## What is asked:
Leave the pictures out, and retype all of the material exactly as written.

## Given data:
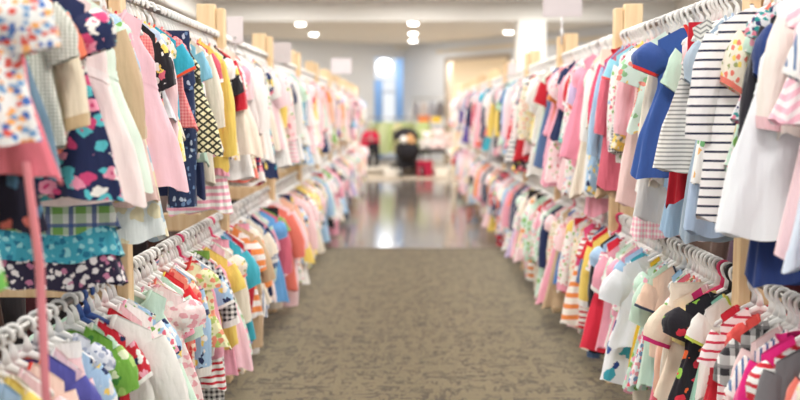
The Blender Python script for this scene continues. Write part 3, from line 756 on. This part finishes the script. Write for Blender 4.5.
Y_END = 17.9
ALL = []      # (y, x, h, rz, rail key, where phrase, hanger colour)
NDRESS = [0]
for key, (s, X, h, rname) in RAILS.items():
    rr = random.Random({'lu': 1, 'ru': 2, 'll': 3, 'rl': 4}[key])
    lower = key in ('ll', 'rl')
    POSTS = POSTL if s < 0 else POSTR
    items = []
    for d in HERO[key]:
        hw = d['hw'] or (0.19 if d.get('big') else 0.145)
        y = (abs(X) - hw) * F / abs(d['x'] - VX)
        items.append([y, d])
    items.sort(key=lambda a: a[0])
    # keep hand-placed garments at least 4.2 cm apart and off the posts
    py = 0
    for it in items:
        y = max(it[0], py + 0.038)
        for p in POSTS:
            if p - .034 < y < p + .088: y = p + 0.09
        it[0] = y; py = y
    ys = [i[0] for i in items]
    y = 1.62 if s < 0 else 1.95
    fill = []
    while y < Y_END:
        sp = 0.043 if y < 5 else (0.062 if y < 9 else 0.095)
        y += sp * rr.uniform(0.85, 1.2)
        if any(abs(y - q) < 0.032 for q in ys) or any(p - .034 < y < p + .088 for p in POSTS): continue
        fill.append([y, None])
    for p in POSTS:
        fill = [f for f in fill if not p - .072 < f[0] < p]
        if not any(p - .075 < q < p for q in ys): fill.append([p - .037, None])
    seq = sorted(items + fill, key=lambda a: a[0])
    # garments
    kinds = FAR_L if lower else FAR_U
    lm, cnt, nd = None, 0, 0
    ph = rr.uniform(0, 6)
    pi = 0
    for y, d in seq:
        while pi < len(POSTS) and POSTS[pi] < y:
            if lm is None or cnt > 3 or y > 4.6: lm, cnt = f'{ordinal(pi + 1)} post', 0
            pi += 1
        yaw = -s * (math.radians(7) + math.radians(5) * math.sin(y * 3.1 + ph)) + math.radians(rr.uniform(-2.2, 2.2))
        lo = y > 5.7
        xx = X + rr.uniform(-.012, .012)
        hc = 'white'
        u = rr.random()
        if u > .90: hc = 'grey'
        elif u > .86 and lower: hc = 'pink'
        elif u > .84: hc = 'blue' if lower else 'grey'
        TILT[0] = 0.0
        if d:
            mats = d['mats']
            g = garment(d['kind'], d['v'], mats, X - s * (.022 if d.get('big') else 0), y, h, yaw, d['sx'] * (1.17 if d.get('big') else .92), d['sz'], lo, d.get('tag', False), -s, None if not d.get('sash') else d['sash'])
            if d['kind'] == 'tiered_dress' and d.get('low'):
                ts = [c for c in g.children if c.name.startswith('tier')]
                ts[-1].material_slots[0].material = d['low']
            if d.get('sash') and s > 0: pass
            lab = d['words'] + ' on the ' + rname
            lm, cnt = d['words'], 0
            hc = d.get('hang', hc)
            where = 'holding the ' + d['words'] + ' on the ' + rname
            if len(where.split()) > 13: where = 'holding the ' + d['words']
        else:
            kind = rr.choices([k for k, _ in kinds], [w for _, w in kinds])[0]
            if NAMES[kind] == 'dress':
                nd += 1; NDRESS[0] += 1
                if nd > 58: kind = rr.choice(['t_shirt', 'ruffle_top', 'blouse', 'romper'])
            lk = rr.choices([l for _, l in LOOKS], LW)[0]
            if not lower and y < 3.5 and rr.random() < .65: lk = LOOKS[rr.choice((0, 1, 2, 9, 11, 22, 23, 25, 26, 27))][1]
            if key == 'lu' and 4.75 < y < 6.3 and rr.random() < .7: lk = LOOKS[rr.choice((0, 1, 1, 2, 22, 25))][1]
            cnt += 1
            v = rr.randint(0, 1)
            sx = rr.uniform(.92, 1.2); sz = rr.uniform(.95, 1.2) if not lower else rr.uniform(1.0, 1.22)
            if not lower and y > 3.4: sz *= 1.12
            if key == 'ru': sz *= 1.13
            if lower and NAMES[kind] != 'dress': sz *= 1.08
            if key == 'll': sx *= 1.06 if y < 3.6 else 1.22
            if y < 5.6: sx *= .84
            if any(abs(y - p + .037) < .004 for p in POSTS): sx = 1.18 if s < 0 or y < 4 or y > 5 else .95; sz = max(sz, 1.12)
            TILT[0] = math.radians(rr.uniform(-3, 3))
            if not lower and kind in ('t_shirt', 'ruffle_top', 'blouse', 'long_tee', 'cardigan'): sz *= 1.08
            g = garment(kind, v, lk[1], xx, y, h, yaw, sx, sz, lo, (not lo) and rr.random() < .16, -s)
            if lm is None: pos = f'{ordinal(cnt)} from the near end of the {rname}'
            else: pos = None
            if pos is None:
                words = lm.split()
                if lm.endswith('post'): pos = f'{ordinal(cnt)} past the {lm}, {rname}'
                else: pos = f'{ordinal(cnt)} behind the {lm}'
            lab = f'{lk[0]} {WORDS[kind]}, {pos}'
            if len(lab.split()) > 16 or (lm and not lm.endswith('post')):
                lab2 = f'{lab} ({rname})'
                lab = lab2 if len(lab2.split()) <= 16 else lab
            if len(lab.split()) > 16: lab = f'{lk[0]} {NAMES[kind].replace("_", "-")}, {pos}'
            where = f'under the {ordinal(cnt)} garment {pos.split(" ", 1)[1]}'
            if len(where.split()) > 13: where = f'{ordinal(cnt)} {pos.split(" ", 1)[1]}'
        tag(g, lab, CATS[NAMES[d['kind'] if d else kind]], 'clothes on the ' + rname)
        ALL.append((y, X, h, yaw, rname, where, hc, max(.62, min(1.0, g.scale[0] * (.90 if (d['kind'] if d else kind) not in ('sundress', 'tiered_dress', 'ruffle_top', 'long_tiered_dress', 'skirt', 'trousers') else .80)))))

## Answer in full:
The Blender Python script for this scene continues. Write part 3, from line 756 on. This part finishes the script. Write for Blender 4.5.
Y_END = 17.9
ALL = []      # (y, x, h, rz, rail key, where phrase, hanger colour)
NDRESS = [0]
for key, (s, X, h, rname) in RAILS.items():
    rr = random.Random({'lu': 1, 'ru': 2, 'll': 3, 'rl': 4}[key])
    lower = key in ('ll', 'rl')
    POSTS = POSTL if s < 0 else POSTR
    items = []
    for d in HERO[key]:
        hw = d['hw'] or (0.19 if d.get('big') else 0.145)
        y = (abs(X) - hw) * F / abs(d['x'] - VX)
        items.append([y, d])
    items.sort(key=lambda a: a[0])
    # keep hand-placed garments at least 4.2 cm apart and off the posts
    py = 0
    for it in items:
        y = max(it[0], py + 0.038)
        for p in POSTS:
            if p - .034 < y < p + .088: y = p + 0.09
        it[0] = y; py = y
    ys = [i[0] for i in items]
    y = 1.62 if s < 0 else 1.95
    fill = []
    while y < Y_END:
        sp = 0.043 if y < 5 else (0.062 if y < 9 else 0.095)
        y += sp * rr.uniform(0.85, 1.2)
        if any(abs(y - q) < 0.032 for q in ys) or any(p - .034 < y < p + .088 for p in POSTS): continue
        fill.append([y, None])
    for p in POSTS:
        fill = [f for f in fill if not p - .072 < f[0] < p]
        if not any(p - .075 < q < p for q in ys): fill.append([p - .037, None])
    seq = sorted(items + fill, key=lambda a: a[0])
    # garments
    kinds = FAR_L if lower else FAR_U
    lm, cnt, nd = None, 0, 0
    ph = rr.uniform(0, 6)
    pi = 0
    for y, d in seq:
        while pi < len(POSTS) and POSTS[pi] < y:
            if lm is None or cnt > 3 or y > 4.6: lm, cnt = f'{ordinal(pi + 1)} post', 0
            pi += 1
        yaw = -s * (math.radians(7) + math.radians(5) * math.sin(y * 3.1 + ph)) + math.radians(rr.uniform(-2.2, 2.2))
        lo = y > 5.7
        xx = X + rr.uniform(-.012, .012)
        hc = 'white'
        u = rr.random()
        if u > .90: hc = 'grey'
        elif u > .86 and lower: hc = 'pink'
        elif u > .84: hc = 'blue' if lower else 'grey'
        TILT[0] = 0.0
        if d:
            mats = d['mats']
            g = garment(d['kind'], d['v'], mats, X - s * (.022 if d.get('big') else 0), y, h, yaw, d['sx'] * (1.17 if d.get('big') else .92), d['sz'], lo, d.get('tag', False), -s, None if not d.get('sash') else d['sash'])
            if d['kind'] == 'tiered_dress' and d.get('low'):
                ts = [c for c in g.children if c.name.startswith('tier')]
                ts[-1].material_slots[0].material = d['low']
            if d.get('sash') and s > 0: pass
            lab = d['words'] + ' on the ' + rname
            lm, cnt = d['words'], 0
            hc = d.get('hang', hc)
            where = 'holding the ' + d['words'] + ' on the ' + rname
            if len(where.split()) > 13: where = 'holding the ' + d['words']
        else:
            kind = rr.choices([k for k, _ in kinds], [w for _, w in kinds])[0]
            if NAMES[kind] == 'dress':
                nd += 1; NDRESS[0] += 1
                if nd > 58: kind = rr.choice(['t_shirt', 'ruffle_top', 'blouse', 'romper'])
            lk = rr.choices([l for _, l in LOOKS], LW)[0]
            if not lower and y < 3.5 and rr.random() < .65: lk = LOOKS[rr.choice((0, 1, 2, 9, 11, 22, 23, 25, 26, 27))][1]
            if key == 'lu' and 4.75 < y < 6.3 and rr.random() < .7: lk = LOOKS[rr.choice((0, 1, 1, 2, 22, 25))][1]
            cnt += 1
            v = rr.randint(0, 1)
            sx = rr.uniform(.92, 1.2); sz = rr.uniform(.95, 1.2) if not lower else rr.uniform(1.0, 1.22)
            if not lower and y > 3.4: sz *= 1.12
            if key == 'ru': sz *= 1.13
            if lower and NAMES[kind] != 'dress': sz *= 1.08
            if key == 'll': sx *= 1.06 if y < 3.6 else 1.22
            if y < 5.6: sx *= .84
            if any(abs(y - p + .037) < .004 for p in POSTS): sx = 1.18 if s < 0 or y < 4 or y > 5 else .95; sz = max(sz, 1.12)
            TILT[0] = math.radians(rr.uniform(-3, 3))
            if not lower and kind in ('t_shirt', 'ruffle_top', 'blouse', 'long_tee', 'cardigan'): sz *= 1.08
            g = garment(kind, v, lk[1], xx, y, h, yaw, sx, sz, lo, (not lo) and rr.random() < .16, -s)
            if lm is None: pos = f'{ordinal(cnt)} from the near end of the {rname}'
            else: pos = None
            if pos is None:
                words = lm.split()
                if lm.endswith('post'): pos = f'{ordinal(cnt)} past the {lm}, {rname}'
                else: pos = f'{ordinal(cnt)} behind the {lm}'
            lab = f'{lk[0]} {WORDS[kind]}, {pos}'
            if len(lab.split()) > 16 or (lm and not lm.endswith('post')):
                lab2 = f'{lab} ({rname})'
                lab = lab2 if len(lab2.split()) <= 16 else lab
            if len(lab.split()) > 16: lab = f'{lk[0]} {NAMES[kind].replace("_", "-")}, {pos}'
            where = f'under the {ordinal(cnt)} garment {pos.split(" ", 1)[1]}'
            if len(where.split()) > 13: where = f'{ordinal(cnt)} {pos.split(" ", 1)[1]}'
        tag(g, lab, CATS[NAMES[d['kind'] if d else kind]], 'clothes on the ' + rname)
        ALL.append((y, X, h, yaw, rname, where, hc, max(.62, min(1.0, g.scale[0] * (.90 if (d['kind'] if d else kind) not in ('sundress', 'tiered_dress', 'ruffle_top', 'long_tiered_dress', 'skirt', 'trousers') else .80)))))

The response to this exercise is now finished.